Briefly, satellites can do a lot for you, but they can't do everything that most people think they can do.
The current system that does provide limited wide area surveillance of the Arctic is RADARSAT-2. It provides all-weather capabilities 24 hours a day, seven days a week.
The planned deployment of our RADARSAT constellation for an additional three satellites will boost the coverage or exposure time, the ability to revisit areas. It basically provides wide area surveillance to identify something going on, such as a ship moving out there. The technology does not now provide the capability to provide a specific, narrow “what is this vessel?” answer. It may be able to provide that it is a vessel, but you need to send in something else for narrow surveillance or reconnaissance purposes.
Whether these should be drones or existing aircraft or new aircraft—and I'm not considering the F-35 here—is an interesting question from a cost perspective. There's an assumption that drones are cheap. Well, they're not cheap: you will still need infrastructure and alternative training. It requires significant investment.
We have an existing capability, which is an air breathing and pilot-driven capacity for reconnaissance—very limited—relative to investing in the large numbers of drones that you're going to need and the infrastructure that goes along with it.
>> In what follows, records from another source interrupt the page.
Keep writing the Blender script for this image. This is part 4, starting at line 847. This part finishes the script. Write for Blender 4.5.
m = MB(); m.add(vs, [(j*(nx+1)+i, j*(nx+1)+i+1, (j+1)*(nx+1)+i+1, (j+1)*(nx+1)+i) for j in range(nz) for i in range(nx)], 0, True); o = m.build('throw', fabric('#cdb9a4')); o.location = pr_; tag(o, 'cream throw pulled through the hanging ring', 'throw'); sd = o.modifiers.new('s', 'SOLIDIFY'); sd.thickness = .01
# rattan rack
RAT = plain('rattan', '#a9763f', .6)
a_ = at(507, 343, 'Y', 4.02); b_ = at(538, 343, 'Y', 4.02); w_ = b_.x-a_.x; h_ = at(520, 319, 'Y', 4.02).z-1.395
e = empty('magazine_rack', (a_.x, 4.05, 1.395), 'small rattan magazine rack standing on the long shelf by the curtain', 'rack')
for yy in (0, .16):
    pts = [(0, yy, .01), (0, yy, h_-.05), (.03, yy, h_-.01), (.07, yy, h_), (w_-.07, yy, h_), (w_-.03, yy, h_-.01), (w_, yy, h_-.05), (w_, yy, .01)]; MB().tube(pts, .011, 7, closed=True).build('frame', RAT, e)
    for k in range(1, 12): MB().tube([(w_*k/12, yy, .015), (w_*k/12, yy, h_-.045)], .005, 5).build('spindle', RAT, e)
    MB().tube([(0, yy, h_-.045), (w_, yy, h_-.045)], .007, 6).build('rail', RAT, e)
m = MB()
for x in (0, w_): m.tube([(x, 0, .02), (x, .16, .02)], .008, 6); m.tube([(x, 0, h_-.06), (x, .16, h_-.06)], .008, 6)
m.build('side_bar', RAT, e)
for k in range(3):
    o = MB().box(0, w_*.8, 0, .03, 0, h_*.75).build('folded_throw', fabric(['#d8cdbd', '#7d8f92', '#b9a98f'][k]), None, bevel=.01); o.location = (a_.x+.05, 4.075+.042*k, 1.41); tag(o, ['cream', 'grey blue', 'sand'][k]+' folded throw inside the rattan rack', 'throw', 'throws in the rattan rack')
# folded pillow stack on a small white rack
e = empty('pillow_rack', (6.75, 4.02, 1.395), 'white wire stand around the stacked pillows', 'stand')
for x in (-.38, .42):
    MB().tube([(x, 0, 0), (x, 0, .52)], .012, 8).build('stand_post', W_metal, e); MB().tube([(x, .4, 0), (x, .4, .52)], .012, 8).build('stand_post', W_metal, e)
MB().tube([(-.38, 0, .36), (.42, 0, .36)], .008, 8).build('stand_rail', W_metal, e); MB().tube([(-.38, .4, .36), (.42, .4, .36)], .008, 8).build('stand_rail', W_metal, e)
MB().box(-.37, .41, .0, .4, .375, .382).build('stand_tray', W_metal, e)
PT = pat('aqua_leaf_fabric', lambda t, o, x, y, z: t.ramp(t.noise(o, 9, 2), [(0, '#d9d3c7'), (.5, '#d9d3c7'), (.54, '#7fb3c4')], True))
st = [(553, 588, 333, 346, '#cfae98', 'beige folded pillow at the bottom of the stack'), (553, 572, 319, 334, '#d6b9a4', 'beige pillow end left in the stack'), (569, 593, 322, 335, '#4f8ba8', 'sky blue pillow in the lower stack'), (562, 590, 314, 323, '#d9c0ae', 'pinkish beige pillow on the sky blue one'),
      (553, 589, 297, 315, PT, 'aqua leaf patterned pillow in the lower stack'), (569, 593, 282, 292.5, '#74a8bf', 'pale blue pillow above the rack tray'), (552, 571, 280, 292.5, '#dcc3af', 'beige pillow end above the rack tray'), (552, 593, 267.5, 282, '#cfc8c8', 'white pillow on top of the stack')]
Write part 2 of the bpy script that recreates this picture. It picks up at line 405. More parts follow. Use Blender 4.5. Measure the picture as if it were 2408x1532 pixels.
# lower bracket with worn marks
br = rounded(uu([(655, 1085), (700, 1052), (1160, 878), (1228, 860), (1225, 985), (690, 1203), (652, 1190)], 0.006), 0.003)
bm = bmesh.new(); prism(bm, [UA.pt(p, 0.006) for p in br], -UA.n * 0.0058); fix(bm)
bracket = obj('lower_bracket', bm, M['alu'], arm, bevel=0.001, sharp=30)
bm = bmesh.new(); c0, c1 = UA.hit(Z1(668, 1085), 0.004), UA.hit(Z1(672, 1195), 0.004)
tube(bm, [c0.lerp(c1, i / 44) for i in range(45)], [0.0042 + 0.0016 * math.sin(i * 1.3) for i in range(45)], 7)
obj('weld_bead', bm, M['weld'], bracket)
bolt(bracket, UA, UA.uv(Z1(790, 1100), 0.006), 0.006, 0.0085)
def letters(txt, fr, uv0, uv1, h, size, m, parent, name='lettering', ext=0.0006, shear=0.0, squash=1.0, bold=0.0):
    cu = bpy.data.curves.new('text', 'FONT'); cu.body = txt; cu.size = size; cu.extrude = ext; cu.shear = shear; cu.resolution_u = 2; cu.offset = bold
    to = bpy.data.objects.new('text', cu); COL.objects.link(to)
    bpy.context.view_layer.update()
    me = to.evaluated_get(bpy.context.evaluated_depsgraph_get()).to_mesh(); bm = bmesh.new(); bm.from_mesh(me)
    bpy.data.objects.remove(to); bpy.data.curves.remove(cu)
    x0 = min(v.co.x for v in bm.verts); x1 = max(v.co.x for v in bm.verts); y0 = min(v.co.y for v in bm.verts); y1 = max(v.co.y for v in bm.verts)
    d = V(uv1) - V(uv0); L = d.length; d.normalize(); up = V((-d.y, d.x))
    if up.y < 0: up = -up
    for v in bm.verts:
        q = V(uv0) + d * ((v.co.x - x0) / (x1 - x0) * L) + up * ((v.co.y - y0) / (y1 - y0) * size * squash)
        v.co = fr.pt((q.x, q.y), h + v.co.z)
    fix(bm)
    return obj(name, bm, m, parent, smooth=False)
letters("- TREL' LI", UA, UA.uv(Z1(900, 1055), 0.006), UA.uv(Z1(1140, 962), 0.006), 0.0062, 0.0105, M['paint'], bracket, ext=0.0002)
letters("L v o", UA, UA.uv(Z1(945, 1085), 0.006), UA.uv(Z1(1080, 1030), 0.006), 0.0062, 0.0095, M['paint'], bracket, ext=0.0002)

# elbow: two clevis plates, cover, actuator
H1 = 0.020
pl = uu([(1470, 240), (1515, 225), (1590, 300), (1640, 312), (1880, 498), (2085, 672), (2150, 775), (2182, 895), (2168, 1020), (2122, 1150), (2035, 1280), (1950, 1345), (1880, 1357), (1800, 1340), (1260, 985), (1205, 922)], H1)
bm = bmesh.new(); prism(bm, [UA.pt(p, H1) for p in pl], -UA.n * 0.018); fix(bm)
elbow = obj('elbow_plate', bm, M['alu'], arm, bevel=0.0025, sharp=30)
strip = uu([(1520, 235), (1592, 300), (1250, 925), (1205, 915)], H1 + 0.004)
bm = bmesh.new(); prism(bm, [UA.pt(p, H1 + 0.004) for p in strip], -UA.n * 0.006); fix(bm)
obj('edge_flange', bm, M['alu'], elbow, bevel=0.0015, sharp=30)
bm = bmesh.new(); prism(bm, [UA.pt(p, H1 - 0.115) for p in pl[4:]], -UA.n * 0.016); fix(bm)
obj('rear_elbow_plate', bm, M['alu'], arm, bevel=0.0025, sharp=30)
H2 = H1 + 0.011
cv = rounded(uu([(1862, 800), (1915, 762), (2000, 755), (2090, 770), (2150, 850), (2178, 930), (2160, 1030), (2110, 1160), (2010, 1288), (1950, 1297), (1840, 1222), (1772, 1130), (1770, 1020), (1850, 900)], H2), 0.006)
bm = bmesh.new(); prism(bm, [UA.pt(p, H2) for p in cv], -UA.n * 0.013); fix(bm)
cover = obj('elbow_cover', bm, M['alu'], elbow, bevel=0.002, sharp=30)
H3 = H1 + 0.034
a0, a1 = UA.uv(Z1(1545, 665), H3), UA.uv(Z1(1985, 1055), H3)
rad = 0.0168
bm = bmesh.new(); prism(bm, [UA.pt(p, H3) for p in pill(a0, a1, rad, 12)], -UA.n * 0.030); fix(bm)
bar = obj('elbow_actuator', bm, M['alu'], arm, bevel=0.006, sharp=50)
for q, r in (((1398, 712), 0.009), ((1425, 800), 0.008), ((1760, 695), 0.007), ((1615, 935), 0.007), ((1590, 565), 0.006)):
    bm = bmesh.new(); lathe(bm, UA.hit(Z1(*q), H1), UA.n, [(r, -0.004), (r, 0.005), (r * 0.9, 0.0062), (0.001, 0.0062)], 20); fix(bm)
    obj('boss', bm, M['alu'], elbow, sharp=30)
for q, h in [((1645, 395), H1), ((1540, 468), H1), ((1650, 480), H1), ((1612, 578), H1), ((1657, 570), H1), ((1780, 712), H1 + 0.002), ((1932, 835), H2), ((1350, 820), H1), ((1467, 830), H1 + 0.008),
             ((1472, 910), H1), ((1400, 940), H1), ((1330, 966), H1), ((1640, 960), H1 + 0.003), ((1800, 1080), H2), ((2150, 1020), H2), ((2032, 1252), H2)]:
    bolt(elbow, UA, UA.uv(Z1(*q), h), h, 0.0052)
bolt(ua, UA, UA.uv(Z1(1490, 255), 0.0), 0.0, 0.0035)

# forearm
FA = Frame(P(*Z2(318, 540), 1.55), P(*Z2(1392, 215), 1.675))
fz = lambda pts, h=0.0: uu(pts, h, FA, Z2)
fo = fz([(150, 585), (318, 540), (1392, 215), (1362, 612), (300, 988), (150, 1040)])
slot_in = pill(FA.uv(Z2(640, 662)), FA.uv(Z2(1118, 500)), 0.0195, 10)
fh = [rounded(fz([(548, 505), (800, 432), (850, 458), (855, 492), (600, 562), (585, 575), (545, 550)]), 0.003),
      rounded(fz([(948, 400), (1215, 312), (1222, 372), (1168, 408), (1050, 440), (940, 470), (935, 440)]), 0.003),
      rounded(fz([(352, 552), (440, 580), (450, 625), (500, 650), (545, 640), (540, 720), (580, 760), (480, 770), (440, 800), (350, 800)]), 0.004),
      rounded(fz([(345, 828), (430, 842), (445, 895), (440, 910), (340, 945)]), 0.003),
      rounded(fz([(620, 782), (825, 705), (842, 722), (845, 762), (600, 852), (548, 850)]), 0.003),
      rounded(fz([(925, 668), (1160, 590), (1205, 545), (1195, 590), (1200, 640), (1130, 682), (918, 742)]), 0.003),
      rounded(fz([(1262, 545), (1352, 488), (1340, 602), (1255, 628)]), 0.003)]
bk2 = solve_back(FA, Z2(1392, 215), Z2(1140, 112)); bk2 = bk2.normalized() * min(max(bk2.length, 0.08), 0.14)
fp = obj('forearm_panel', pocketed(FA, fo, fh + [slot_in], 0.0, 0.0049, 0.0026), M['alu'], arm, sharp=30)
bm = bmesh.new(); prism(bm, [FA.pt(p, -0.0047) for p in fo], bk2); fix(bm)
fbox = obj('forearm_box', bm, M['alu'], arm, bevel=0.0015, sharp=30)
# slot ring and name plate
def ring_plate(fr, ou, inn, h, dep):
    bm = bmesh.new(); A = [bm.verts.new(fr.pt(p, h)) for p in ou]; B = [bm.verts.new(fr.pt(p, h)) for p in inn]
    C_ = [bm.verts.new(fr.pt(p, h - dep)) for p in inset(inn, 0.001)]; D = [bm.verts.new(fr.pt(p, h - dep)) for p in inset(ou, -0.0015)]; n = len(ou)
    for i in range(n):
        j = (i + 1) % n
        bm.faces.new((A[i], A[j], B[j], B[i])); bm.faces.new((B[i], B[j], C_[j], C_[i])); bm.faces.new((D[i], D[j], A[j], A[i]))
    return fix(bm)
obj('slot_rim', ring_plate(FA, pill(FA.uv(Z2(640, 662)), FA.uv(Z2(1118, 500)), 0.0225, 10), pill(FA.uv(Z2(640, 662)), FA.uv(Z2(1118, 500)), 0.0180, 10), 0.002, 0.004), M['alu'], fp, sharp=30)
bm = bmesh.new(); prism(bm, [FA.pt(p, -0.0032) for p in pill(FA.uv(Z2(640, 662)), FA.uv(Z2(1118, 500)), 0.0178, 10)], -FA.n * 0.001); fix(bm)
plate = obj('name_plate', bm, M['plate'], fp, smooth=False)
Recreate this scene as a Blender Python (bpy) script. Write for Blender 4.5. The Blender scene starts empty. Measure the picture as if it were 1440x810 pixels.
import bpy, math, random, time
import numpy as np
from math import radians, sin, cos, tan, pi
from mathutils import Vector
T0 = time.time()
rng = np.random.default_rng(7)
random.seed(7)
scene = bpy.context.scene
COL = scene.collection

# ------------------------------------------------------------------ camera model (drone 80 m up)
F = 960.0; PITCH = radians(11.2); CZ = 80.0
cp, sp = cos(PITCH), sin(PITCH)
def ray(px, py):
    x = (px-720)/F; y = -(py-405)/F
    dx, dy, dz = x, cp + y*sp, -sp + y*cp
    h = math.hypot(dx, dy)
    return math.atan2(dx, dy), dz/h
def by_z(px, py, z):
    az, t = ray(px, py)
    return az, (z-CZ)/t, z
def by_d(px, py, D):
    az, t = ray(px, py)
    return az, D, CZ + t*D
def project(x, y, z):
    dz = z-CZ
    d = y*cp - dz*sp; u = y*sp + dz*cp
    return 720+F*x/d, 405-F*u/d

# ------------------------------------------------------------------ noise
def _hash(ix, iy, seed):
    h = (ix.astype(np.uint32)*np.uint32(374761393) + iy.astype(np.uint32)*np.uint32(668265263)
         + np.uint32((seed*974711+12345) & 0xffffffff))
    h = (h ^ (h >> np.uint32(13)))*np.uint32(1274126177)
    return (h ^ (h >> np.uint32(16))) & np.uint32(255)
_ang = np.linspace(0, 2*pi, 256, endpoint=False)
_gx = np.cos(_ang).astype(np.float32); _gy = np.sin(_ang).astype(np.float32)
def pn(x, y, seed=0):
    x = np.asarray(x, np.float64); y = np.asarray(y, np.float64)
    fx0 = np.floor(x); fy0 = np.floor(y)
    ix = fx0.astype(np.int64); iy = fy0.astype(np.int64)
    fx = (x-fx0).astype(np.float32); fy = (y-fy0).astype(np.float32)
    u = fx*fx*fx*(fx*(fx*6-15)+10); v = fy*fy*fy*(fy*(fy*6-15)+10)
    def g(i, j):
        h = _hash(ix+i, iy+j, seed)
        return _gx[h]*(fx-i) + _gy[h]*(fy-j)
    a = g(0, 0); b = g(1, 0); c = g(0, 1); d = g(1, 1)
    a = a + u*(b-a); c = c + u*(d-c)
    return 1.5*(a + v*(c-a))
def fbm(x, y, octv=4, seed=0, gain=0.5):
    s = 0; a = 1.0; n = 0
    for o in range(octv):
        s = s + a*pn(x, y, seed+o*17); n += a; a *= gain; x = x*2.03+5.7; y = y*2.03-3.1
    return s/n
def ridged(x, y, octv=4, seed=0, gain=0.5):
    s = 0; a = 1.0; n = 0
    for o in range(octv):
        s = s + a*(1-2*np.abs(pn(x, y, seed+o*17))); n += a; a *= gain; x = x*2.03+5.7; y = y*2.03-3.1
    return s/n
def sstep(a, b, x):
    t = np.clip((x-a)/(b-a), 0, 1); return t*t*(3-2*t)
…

I can't answer on the trade-off, but you still need a supporting system at the end of the day, a north warning system.
One thing that's important to remember about satellites, and I'll conclude here, is that the north warning system was modernized in the 1980s. We are now 30-plus years away from that. Satellites don't last 30 years. You have to replace them in five to ten years, depending on how lucky you are relative to the harsh environment in outer space. The 1967 Outer Space Treaty has no bearing on this issue at all.